Tidak hanya umat Hindu, perayaan Thaipusam juga dihadiri warga Kota Medan yang berlatar suku dan agama berbeda karena menariknya ritual yang dilaksanakan. Oleh karenanya menurut Walikota, tidak heran jika momen ini kerap menjadi salah satu momen yang senantiasa dinantikan mayoritas warga Kota Medan meskipun berasal dari keyakinan berbeda.

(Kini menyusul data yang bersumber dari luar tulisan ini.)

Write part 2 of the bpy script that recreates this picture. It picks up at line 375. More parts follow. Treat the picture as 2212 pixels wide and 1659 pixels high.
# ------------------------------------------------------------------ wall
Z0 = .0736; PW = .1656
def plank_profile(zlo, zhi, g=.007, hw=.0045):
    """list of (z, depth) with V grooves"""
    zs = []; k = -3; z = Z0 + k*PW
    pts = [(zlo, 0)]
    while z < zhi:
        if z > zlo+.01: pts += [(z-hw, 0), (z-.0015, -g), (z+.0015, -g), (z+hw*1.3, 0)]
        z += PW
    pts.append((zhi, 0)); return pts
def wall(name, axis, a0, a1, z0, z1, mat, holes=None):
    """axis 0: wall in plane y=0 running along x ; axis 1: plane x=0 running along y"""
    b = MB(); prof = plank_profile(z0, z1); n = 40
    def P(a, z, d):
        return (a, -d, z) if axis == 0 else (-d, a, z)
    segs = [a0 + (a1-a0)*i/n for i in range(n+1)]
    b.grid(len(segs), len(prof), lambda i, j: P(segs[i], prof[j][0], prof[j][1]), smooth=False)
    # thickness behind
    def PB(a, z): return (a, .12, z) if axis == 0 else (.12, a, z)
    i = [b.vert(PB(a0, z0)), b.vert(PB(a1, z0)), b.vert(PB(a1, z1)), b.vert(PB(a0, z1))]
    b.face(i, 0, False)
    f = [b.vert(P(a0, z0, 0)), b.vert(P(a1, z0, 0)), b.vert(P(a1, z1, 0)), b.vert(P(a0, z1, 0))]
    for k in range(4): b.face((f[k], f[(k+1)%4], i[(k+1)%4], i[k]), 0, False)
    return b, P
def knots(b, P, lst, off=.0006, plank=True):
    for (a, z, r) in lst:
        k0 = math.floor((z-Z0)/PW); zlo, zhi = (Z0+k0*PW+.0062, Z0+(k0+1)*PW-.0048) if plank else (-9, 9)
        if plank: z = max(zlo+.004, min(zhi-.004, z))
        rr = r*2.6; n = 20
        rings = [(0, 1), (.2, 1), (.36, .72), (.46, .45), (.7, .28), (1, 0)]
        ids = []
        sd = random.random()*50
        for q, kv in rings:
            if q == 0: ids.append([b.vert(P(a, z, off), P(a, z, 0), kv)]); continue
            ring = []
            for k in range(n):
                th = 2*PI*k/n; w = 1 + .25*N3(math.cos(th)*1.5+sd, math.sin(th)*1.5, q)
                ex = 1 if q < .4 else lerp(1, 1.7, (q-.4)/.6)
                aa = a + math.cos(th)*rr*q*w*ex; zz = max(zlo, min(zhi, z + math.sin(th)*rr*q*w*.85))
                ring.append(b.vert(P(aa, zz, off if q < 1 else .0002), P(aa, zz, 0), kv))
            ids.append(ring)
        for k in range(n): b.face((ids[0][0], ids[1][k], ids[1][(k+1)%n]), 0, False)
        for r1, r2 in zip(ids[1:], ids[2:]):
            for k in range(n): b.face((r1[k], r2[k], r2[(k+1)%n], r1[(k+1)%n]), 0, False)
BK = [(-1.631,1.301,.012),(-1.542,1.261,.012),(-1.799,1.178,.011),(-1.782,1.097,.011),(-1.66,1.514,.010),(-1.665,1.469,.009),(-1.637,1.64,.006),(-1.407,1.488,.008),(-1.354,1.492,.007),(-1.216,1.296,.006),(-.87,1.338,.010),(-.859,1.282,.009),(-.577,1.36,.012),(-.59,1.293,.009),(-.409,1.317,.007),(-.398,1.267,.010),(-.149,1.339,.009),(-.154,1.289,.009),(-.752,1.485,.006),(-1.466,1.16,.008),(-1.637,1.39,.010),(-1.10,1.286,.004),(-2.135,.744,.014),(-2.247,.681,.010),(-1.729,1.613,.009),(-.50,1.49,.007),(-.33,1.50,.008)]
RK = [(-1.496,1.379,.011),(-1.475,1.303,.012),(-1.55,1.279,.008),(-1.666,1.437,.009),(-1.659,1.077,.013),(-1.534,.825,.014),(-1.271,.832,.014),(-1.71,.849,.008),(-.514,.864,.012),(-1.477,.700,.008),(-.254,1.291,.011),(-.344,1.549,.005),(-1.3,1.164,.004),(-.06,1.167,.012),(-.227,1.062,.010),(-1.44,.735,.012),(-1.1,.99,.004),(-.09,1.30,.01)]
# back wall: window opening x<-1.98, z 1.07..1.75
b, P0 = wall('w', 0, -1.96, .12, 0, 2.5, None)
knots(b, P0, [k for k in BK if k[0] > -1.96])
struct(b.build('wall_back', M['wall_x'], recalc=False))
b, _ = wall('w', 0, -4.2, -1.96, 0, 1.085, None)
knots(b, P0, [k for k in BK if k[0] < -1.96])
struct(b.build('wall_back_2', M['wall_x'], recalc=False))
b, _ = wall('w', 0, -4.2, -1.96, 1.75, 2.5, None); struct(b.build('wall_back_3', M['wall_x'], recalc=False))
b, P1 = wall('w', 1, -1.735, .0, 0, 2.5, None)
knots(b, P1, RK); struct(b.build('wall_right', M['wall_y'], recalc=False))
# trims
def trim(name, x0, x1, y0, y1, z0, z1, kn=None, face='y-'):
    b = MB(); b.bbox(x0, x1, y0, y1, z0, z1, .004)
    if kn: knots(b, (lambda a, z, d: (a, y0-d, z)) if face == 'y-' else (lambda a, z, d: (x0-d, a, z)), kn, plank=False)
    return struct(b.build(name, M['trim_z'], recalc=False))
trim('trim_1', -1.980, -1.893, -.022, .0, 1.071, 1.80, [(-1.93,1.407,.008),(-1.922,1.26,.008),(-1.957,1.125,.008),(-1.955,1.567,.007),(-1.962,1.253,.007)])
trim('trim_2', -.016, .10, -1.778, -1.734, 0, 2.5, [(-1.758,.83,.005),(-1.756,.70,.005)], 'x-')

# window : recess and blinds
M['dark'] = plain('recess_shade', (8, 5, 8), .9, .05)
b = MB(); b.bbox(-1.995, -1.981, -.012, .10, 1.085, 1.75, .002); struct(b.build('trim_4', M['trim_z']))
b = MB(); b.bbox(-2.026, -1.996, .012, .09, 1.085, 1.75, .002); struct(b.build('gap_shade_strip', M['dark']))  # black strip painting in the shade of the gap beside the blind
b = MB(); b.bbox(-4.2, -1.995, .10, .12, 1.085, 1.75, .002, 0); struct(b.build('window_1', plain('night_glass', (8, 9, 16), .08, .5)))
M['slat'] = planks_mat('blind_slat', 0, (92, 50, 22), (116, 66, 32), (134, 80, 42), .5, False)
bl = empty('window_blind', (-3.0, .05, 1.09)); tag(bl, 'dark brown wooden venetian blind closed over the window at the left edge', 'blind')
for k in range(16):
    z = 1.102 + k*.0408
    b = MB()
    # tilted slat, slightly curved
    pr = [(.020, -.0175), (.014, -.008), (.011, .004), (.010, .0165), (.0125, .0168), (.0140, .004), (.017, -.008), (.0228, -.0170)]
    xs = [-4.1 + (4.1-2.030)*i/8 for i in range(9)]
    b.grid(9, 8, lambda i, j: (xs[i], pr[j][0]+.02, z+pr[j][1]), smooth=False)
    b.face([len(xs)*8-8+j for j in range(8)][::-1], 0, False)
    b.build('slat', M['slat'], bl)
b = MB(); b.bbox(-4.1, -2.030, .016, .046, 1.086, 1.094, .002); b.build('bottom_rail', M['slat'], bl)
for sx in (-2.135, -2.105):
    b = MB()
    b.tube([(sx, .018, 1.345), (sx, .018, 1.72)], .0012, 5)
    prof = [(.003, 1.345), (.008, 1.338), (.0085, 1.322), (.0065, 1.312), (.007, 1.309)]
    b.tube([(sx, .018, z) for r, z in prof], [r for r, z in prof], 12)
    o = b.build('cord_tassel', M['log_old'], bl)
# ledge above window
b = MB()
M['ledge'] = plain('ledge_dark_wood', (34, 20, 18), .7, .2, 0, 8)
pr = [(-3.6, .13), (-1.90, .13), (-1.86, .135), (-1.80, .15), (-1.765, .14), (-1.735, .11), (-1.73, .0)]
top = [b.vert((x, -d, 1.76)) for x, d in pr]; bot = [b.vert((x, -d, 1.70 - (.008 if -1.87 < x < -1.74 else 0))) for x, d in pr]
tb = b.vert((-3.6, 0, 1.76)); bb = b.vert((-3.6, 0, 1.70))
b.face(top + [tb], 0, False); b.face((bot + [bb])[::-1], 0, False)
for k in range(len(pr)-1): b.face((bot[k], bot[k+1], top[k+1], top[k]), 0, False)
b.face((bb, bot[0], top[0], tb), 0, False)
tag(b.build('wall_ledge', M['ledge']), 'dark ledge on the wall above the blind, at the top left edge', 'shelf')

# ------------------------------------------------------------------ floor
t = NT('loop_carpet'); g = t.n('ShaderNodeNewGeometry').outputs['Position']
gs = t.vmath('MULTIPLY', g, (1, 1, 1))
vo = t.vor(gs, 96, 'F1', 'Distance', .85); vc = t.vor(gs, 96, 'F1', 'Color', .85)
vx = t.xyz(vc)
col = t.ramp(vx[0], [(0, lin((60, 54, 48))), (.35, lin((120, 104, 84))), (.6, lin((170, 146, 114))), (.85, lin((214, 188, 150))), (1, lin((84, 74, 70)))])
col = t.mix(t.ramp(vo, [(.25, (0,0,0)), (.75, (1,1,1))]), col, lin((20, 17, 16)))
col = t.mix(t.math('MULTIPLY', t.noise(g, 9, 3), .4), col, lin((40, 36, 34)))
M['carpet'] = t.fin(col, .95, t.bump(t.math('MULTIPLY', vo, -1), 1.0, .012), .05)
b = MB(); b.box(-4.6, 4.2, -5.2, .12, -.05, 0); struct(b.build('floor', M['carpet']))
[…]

“Hal ini menunjukkan nilai-nilai toleransi dan saling menghargai yang masih kuat terpartri di sanubari warga Kota Medan. Untuk itu marilah kita i terus menjaga toleransi dan rasa saling menghargai dengan baik,” kata Walikota ketika memberikan sambutan.
Selain sebagai bentuk perayaan dan penghormatan atas momen Parvati memberikan tombak vel kepada Dewa Murugan atau dikenal juga sebagai Dewa Subramaniam agar bisa mengalahkan sang setan Soorapadman, Thaipusam juga dianggap sebagai hari menunaikan nazar dan menebus dosa serta memohon ampunan atas segala salah dan dosa yang telah dilakukan selama ini.
Meski cara nazar untuk menebus dosa yang dilakukan cukup ekstrim hingga membuat yang melihatnya merinding, jelas Walikota, namun karenadilandasi iman yang kuat, umat Hindu yang melakukan penebusa dosa itu senantiasa terlindungi dari segala bentuk marabahaya selama prosesi perayaan Thaipusam berlangsung.
Selanjutnya Walikota tak lupa mengingatkan, momen perayaan Thaipusam tahun ini berjarak sekitar 3 bulan jelang pemilu baik Pileg dan Pilpres yang akan berlangsung pada April mendatang. Menyikapi hal itulah, Walikota mengajak seluruh umat beragama di Kota Medan untuk bersama-sama menjaga suasana kondusif yang telah terbina dengan baik selama ini.
“Jangan sampai karena berbeda pilihan momen pemilu malah menjadi ajang saling caci, maki dan benci antar sesama warga Kota Medan yang berbilang kaum. Pemilu boleh datang dan pergi setiap lima tahun sekali. Pemimpin silih berganti dipercaya memimpin negara nesar ini. Namun yang perlu kita camkan di dalam hati bahwa siapapun yang menjadi pemimpin nanti, jalinan silaturahmi antar warga Kota Medan harus tetap kita jaga dengan baik,” tegasnya.